The latest news on books, publishing and other literary tidbits.
Today's Roving Readers Report is brought to you by resident info junkie Mona.
Rover to Reader:
Welcome to the Jungle, part 1
Writers know life is a jungle. The jungle of our brain
is where we cull fruit off the vines of Imagination to carve out a story, but it’s
also a jungle in the mission To Be Published. The brave (and batty) forge trails
if the pathway is blocked. Rejection doesn’t kill a career. Can’t get an agent?
Build a website. The big house still won’t buy your book? Go indie. Or self-publish
and wait for that same big house to call you, maybe.
Or you could become an Amazon. As in sleeping
with the enemy of publishers. “Don’t worry, Writers,” coos Amazon the
electronic retail giant, “if they won’t print you, I will. Just click this box
here.”
Amazon’s latest deal:
This new pathway named “Kindle Worlds” offers a
breakthrough for undiscovered writers and some money to both the copyright
holder and the fan fiction author. It
also raises questions for publishers and their stable of hired guns already writing
in the world of licensed publishing aka media tie-ins.

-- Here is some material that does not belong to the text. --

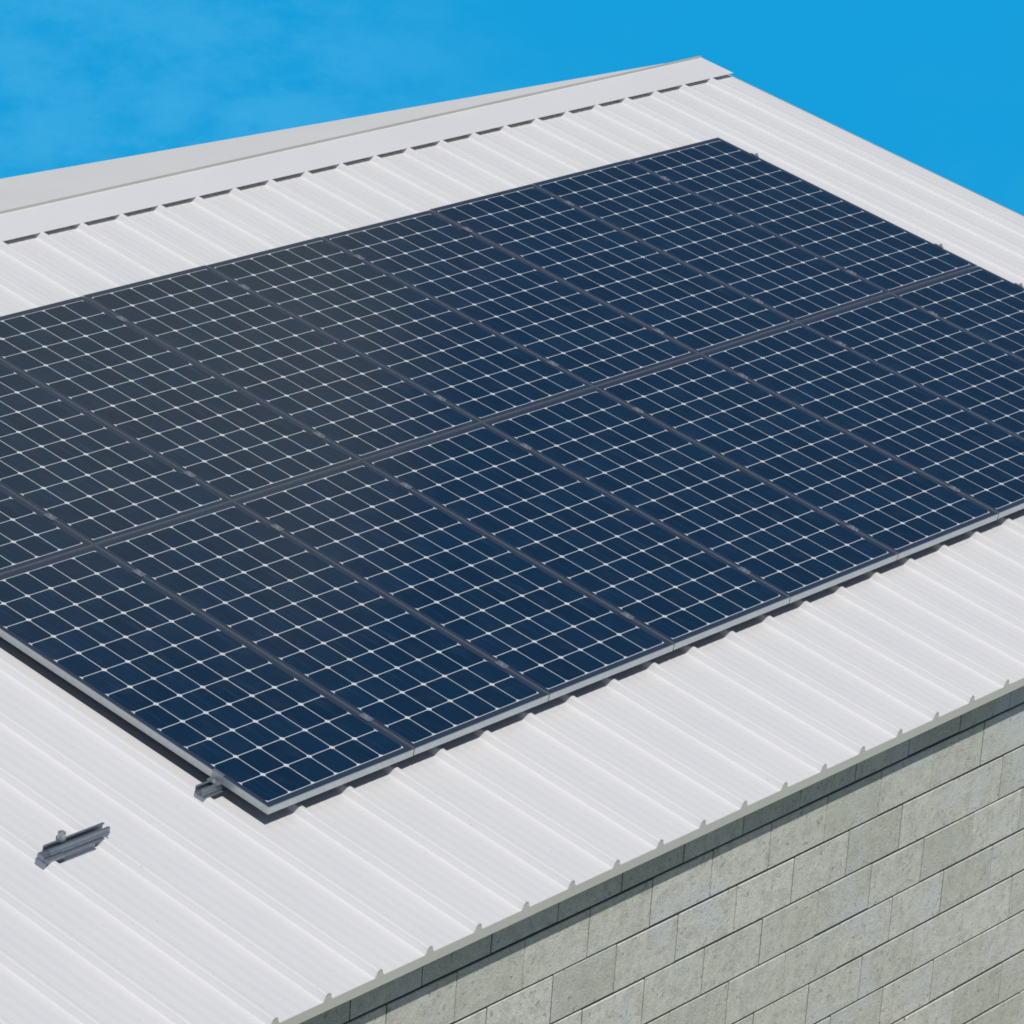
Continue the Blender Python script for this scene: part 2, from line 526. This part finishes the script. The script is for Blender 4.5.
w = bpy.data.worlds.new('World'); S.world = w; w.use_nodes = True
nt = w.node_tree; nt.nodes.clear()
out = nt.nodes.new('ShaderNodeOutputWorld'); bg = nt.nodes.new('ShaderNodeBackground')
nt.links.new(bg.outputs[0], out.inputs[0])
tc = nt.nodes.new('ShaderNodeTexCoord'); dirv = tc.outputs['Generated']
sep = nt.nodes.new('ShaderNodeSeparateXYZ'); nt.links.new(dirv, sep.inputs[0]); z = sep.outputs[2]
sky = nt.nodes.new('ShaderNodeTexSky'); sky.sky_type = 'NISHITA'; sky.sun_disc = False
sky.sun_elevation = ELEV; sky.sun_rotation = AZ; sky.air_density = 1.0; sky.dust_density = .6; sky.ozone_density = 1.5
nt.links.new(dirv, sky.inputs[0])
BG = .06
bg.inputs[1].default_value = BG
def k(c): return tuple(x / BG for x in c)
# thin high cloud
cl = noise(nt, coords(nt, (1, 1, 2.2), 'Generated'), 2.4, 6, .6)
clf = math_n(nt, 'MULTIPLY', ramp(nt, cl, .50, .75), ramp(nt, z, .05, .4))
c = mix_col(nt, math_n(nt, 'MULTIPLY', clf, .08), sky.outputs[0], k((.55, .56, .58)))
# unseen olive-grey sky patch, added to grey the upper left panels' reflection
dp = nt.nodes.new('ShaderNodeVectorMath'); dp.operation = 'DOT_PRODUCT'
nt.links.new(dirv, dp.inputs[0]); dp.inputs[1].default_value = Vector((.668, .540, .512)).normalized()
edge = math_n(nt, 'ADD', dp.outputs['Value'], math_n(nt, 'MULTIPLY', math_n(nt, 'SUBTRACT', noise(nt, coords(nt, (1, 1, 1), 'Generated'), 14, 4), .5), .010))
refl_patch = ramp(nt, edge, .9940, .9992)
c = mix_col(nt, math_n(nt, 'MULTIPLY', refl_patch, .95), c, k((.40, .375, .24)))
# clear saturated blue low down, with faint cirrus
ci = noise(nt, coords(nt, (1, 1, 2.0), 'Generated'), 6, 7, .62)
low = mix_col(nt, ramp(nt, ci, .46, .74, 0, .45), k((.0085, .342, .715)), k((.040, .405, .76)))
dq = nt.nodes.new('ShaderNodeVectorMath'); dq.operation = 'DOT_PRODUCT'
nt.links.new(dirv, dq.inputs[0]); dq.inputs[1].default_value = Vector((.672, .700, -.255)).normalized()
wisp = math_n(nt, 'MULTIPLY', ramp(nt, dq.outputs['Value'], .9915, .9995), ramp(nt, noise(nt, coords(nt, (1, 1, 2.0), 'Generated'), 34, 8, .66), .34, .68))
low = mix_col(nt, math_n(nt, 'MULTIPLY', wisp, .55), low, k((.065, .44, .79)))
c = mix_col(nt, ramp(nt, z, -.13, .04, 1, 0), c, low)
nt.links.new(c, bg.inputs[0])

# ------------------------------------------------------------------ camera
cd = bpy.data.cameras.new('camera'); cam = bpy.data.objects.new('camera', cd); COL.objects.link(cam)
F = 3829.7806771851615
R = Matrix(((0.64608851, -0.73760704, 0.19622815), (-0.22276152, -0.42812387, -0.87583518), (0.73003215, 0.52215497, -0.44091638)))
Cr = Vector((-11.93396745, -9.66891357, 9.24452844))
r3 = RM.to_3x3()
X = r3 @ R[0]; Y = -(r3 @ R[1]); Z = -(r3 @ R[2])
m = Matrix.Identity(4)
for i in range(3):
    m[i][0], m[i][1], m[i][2] = X[i], Y[i], Z[i]
m.translation = r3 @ Cr
cam.matrix_world = m
cd.sensor_fit = 'HORIZONTAL'; cd.sensor_width = 36; cd.lens = 36 * F / 1024
cd.clip_start = .5; cd.clip_end = 2000
S.camera = cam
S.cycles.filter_width = 1.75
S.view_settings.view_transform = 'Standard'; S.view_settings.look = 'None'
S.view_settings.gamma = 1; S.view_settings.exposure = 0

What happens to those commissioned works? Are these
stories considered the officially sanctioned adventures in the franchised
universe? Is continuity a concern? Are there now multiple universes in a
franchise? These already exist: see The
Walking Dead comics vs. TV show; True
Blood TV show vs. Sookie Stackhouse book series.
Writers hired to create in a licensed franchise receive
a flat fee for their work and release all claims to it, no royalties are paid
to them because these go to the franchise’s creator, the copyright holder. This
used to be the rule in licensed publishing. Are these writers no longer welcome
to play in the fandom they were previously hired to expand? Are they due an
extra payment? Do they need a publisher to hire them or can they sign an
agreement with Amazon?
Does the licensed publishing world as it
currently stands co-exist with the new Amazon initiative or is it subsumed by
the Amazon’s regime? What about book clubs whose foundation are media tie-in
series?
A lot of questions without answers — it’s too
early to tell and I’m not a lawyer. Amazon’s deal is one answer to the question
asked at 2012’s BEA (Book Expo America): How do we find the next Fifty Shades of Grey phenomenon? Lure
writers out of the fan fiction jungle, from where supposedly came E.L. James. The
new question: If E.L. James had pubbed Fifty
Shades of Grey through Kindle Worlds, would anyone other than Amazon
benefit and how? I will be scouting 2013’s BEA for buzz and posting about this
ground-changing deal.
Stay tuned for part 2, a personal history of the
jungle.
Disclosure: I’ve served as a hired pen and editor
of licensed publishing. I’ve also posted my own fan fiction opus (teenage
hottie superheroes in birdsuits!) without any monetary recompense, yet.
1 comments:
Thank you Mona, for this insighful post. Your questions and analysis brought up a lot to think about. A lot of this just blows my mind.